Source data
········

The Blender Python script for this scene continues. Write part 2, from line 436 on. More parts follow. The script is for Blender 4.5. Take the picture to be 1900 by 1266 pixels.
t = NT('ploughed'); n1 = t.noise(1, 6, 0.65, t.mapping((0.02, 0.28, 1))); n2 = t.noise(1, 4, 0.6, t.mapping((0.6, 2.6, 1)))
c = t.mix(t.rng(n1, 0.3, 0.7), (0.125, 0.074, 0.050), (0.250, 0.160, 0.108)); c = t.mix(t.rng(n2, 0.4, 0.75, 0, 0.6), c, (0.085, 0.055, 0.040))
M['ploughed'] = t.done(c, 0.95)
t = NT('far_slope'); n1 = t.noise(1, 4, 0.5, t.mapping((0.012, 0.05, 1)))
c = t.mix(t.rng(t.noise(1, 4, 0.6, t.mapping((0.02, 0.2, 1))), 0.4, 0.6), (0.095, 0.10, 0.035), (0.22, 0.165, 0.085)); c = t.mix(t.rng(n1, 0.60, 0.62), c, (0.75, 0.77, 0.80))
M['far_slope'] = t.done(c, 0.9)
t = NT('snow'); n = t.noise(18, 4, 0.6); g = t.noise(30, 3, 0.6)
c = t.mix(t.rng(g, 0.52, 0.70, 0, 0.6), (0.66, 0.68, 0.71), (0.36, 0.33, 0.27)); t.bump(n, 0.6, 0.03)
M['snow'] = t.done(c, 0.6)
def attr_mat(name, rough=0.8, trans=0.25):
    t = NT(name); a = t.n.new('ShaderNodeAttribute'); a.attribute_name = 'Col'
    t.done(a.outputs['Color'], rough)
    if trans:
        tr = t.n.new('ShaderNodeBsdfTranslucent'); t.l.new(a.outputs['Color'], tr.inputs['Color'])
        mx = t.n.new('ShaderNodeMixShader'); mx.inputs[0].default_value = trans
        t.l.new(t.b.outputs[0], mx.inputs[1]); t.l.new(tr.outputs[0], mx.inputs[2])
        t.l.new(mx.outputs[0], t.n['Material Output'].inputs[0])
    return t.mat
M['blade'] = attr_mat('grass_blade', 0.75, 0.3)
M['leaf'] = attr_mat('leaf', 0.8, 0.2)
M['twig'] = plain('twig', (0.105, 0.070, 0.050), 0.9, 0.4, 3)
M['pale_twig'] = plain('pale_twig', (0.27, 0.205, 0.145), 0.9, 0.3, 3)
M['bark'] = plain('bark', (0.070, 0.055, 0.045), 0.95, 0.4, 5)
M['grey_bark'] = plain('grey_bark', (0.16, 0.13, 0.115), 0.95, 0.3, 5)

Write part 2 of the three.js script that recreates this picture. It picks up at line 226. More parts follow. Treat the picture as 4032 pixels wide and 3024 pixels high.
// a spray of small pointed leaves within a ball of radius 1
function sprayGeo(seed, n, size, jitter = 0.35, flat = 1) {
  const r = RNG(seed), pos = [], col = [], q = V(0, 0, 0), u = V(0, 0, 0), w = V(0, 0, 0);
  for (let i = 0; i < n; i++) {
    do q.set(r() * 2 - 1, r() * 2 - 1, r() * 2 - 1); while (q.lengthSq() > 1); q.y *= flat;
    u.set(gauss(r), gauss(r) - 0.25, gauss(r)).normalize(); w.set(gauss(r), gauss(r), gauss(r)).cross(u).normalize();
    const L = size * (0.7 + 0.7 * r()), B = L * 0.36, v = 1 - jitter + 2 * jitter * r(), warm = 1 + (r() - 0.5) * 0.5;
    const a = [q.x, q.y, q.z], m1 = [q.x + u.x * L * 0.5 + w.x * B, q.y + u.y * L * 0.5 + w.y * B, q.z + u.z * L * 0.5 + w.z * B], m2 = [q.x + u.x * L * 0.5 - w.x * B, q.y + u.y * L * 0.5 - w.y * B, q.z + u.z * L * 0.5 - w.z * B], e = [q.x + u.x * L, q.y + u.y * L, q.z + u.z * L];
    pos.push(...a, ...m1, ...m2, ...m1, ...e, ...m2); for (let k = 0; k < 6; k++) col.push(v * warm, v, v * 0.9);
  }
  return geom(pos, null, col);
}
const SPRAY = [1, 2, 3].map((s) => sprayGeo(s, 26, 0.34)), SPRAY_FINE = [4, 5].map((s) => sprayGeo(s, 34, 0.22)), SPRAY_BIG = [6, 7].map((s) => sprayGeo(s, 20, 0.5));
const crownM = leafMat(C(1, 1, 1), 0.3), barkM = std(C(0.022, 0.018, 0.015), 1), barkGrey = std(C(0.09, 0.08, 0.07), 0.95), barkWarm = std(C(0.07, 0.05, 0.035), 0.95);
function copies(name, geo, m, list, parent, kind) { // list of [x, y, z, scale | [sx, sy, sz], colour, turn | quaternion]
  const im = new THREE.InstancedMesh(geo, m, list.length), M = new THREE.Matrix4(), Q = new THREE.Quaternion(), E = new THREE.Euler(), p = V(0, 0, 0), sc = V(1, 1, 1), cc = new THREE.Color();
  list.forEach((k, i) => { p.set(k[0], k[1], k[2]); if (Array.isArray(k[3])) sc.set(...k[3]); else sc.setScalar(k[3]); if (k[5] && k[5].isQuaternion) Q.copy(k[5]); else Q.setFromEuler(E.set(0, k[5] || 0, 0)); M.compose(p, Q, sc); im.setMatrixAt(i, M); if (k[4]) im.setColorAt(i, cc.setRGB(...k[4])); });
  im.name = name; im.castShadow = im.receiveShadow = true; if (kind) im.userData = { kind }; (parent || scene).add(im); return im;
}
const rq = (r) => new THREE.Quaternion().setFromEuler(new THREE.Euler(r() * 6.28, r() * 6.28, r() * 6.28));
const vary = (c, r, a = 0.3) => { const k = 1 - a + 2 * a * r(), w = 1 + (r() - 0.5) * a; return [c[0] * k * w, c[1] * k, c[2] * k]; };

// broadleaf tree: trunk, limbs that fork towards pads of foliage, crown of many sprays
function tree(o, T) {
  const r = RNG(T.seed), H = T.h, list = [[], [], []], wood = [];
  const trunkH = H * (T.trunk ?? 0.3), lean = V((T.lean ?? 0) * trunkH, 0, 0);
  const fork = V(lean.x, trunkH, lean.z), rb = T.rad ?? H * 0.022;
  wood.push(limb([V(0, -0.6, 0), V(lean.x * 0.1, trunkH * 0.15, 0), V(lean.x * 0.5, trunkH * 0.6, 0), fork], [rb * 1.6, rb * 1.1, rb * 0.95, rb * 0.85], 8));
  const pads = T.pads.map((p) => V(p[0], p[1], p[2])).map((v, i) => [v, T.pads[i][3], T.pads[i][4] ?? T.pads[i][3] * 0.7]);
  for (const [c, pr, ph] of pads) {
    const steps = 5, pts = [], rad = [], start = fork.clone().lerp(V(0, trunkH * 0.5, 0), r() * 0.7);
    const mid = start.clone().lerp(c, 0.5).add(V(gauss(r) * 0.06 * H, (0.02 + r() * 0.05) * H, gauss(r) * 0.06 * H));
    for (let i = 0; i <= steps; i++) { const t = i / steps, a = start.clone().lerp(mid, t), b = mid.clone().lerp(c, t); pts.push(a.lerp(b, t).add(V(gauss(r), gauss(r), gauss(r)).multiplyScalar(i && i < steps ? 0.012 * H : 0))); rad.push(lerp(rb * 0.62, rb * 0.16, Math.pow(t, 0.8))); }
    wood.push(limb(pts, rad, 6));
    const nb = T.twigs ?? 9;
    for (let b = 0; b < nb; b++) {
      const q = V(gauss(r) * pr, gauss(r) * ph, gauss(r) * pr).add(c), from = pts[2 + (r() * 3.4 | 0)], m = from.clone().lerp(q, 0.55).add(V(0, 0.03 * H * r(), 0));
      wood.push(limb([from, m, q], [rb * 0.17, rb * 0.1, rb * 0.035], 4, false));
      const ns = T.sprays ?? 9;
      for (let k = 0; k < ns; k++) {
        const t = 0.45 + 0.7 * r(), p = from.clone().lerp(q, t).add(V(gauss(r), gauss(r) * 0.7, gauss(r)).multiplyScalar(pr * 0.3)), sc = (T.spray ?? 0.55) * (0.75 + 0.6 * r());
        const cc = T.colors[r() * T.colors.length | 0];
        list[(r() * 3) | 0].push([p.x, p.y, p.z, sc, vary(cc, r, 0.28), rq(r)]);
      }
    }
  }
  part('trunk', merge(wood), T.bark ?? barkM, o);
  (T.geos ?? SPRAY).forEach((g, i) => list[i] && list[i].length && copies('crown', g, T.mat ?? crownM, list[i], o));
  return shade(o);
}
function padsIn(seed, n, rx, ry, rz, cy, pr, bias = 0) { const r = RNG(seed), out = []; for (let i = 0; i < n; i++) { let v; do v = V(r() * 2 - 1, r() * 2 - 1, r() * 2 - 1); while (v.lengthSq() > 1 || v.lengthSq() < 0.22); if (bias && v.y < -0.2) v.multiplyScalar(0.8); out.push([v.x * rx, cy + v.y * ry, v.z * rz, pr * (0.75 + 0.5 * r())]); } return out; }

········

**EXERCISE DETAILS:**
In this exercise, copy only the lines from the opening line of the material through the line where "0.95, 0.3, 5)" appears.

**FINAL RESULT:**
The Blender Python script for this scene continues. Write part 2, from line 436 on. More parts follow. The script is for Blender 4.5. Take the picture to be 1900 by 1266 pixels.
t = NT('ploughed'); n1 = t.noise(1, 6, 0.65, t.mapping((0.02, 0.28, 1))); n2 = t.noise(1, 4, 0.6, t.mapping((0.6, 2.6, 1)))
c = t.mix(t.rng(n1, 0.3, 0.7), (0.125, 0.074, 0.050), (0.250, 0.160, 0.108)); c = t.mix(t.rng(n2, 0.4, 0.75, 0, 0.6), c, (0.085, 0.055, 0.040))
M['ploughed'] = t.done(c, 0.95)
t = NT('far_slope'); n1 = t.noise(1, 4, 0.5, t.mapping((0.012, 0.05, 1)))
c = t.mix(t.rng(t.noise(1, 4, 0.6, t.mapping((0.02, 0.2, 1))), 0.4, 0.6), (0.095, 0.10, 0.035), (0.22, 0.165, 0.085)); c = t.mix(t.rng(n1, 0.60, 0.62), c, (0.75, 0.77, 0.80))
M['far_slope'] = t.done(c, 0.9)
t = NT('snow'); n = t.noise(18, 4, 0.6); g = t.noise(30, 3, 0.6)
c = t.mix(t.rng(g, 0.52, 0.70, 0, 0.6), (0.66, 0.68, 0.71), (0.36, 0.33, 0.27)); t.bump(n, 0.6, 0.03)
M['snow'] = t.done(c, 0.6)
def attr_mat(name, rough=0.8, trans=0.25):
    t = NT(name); a = t.n.new('ShaderNodeAttribute'); a.attribute_name = 'Col'
    t.done(a.outputs['Color'], rough)
    if trans:
        tr = t.n.new('ShaderNodeBsdfTranslucent'); t.l.new(a.outputs['Color'], tr.inputs['Color'])
        mx = t.n.new('ShaderNodeMixShader'); mx.inputs[0].default_value = trans
        t.l.new(t.b.outputs[0], mx.inputs[1]); t.l.new(tr.outputs[0], mx.inputs[2])
        t.l.new(mx.outputs[0], t.n['Material Output'].inputs[0])
    return t.mat
M['blade'] = attr_mat('grass_blade', 0.75, 0.3)
M['leaf'] = attr_mat('leaf', 0.8, 0.2)
M['twig'] = plain('twig', (0.105, 0.070, 0.050), 0.9, 0.4, 3)
M['pale_twig'] = plain('pale_twig', (0.27, 0.205, 0.145), 0.9, 0.3, 3)
M['bark'] = plain('bark', (0.070, 0.055, 0.045), 0.95, 0.4, 5)
M['grey_bark'] = plain('grey_bark', (0.16, 0.13, 0.115), 0.95, 0.3, 5)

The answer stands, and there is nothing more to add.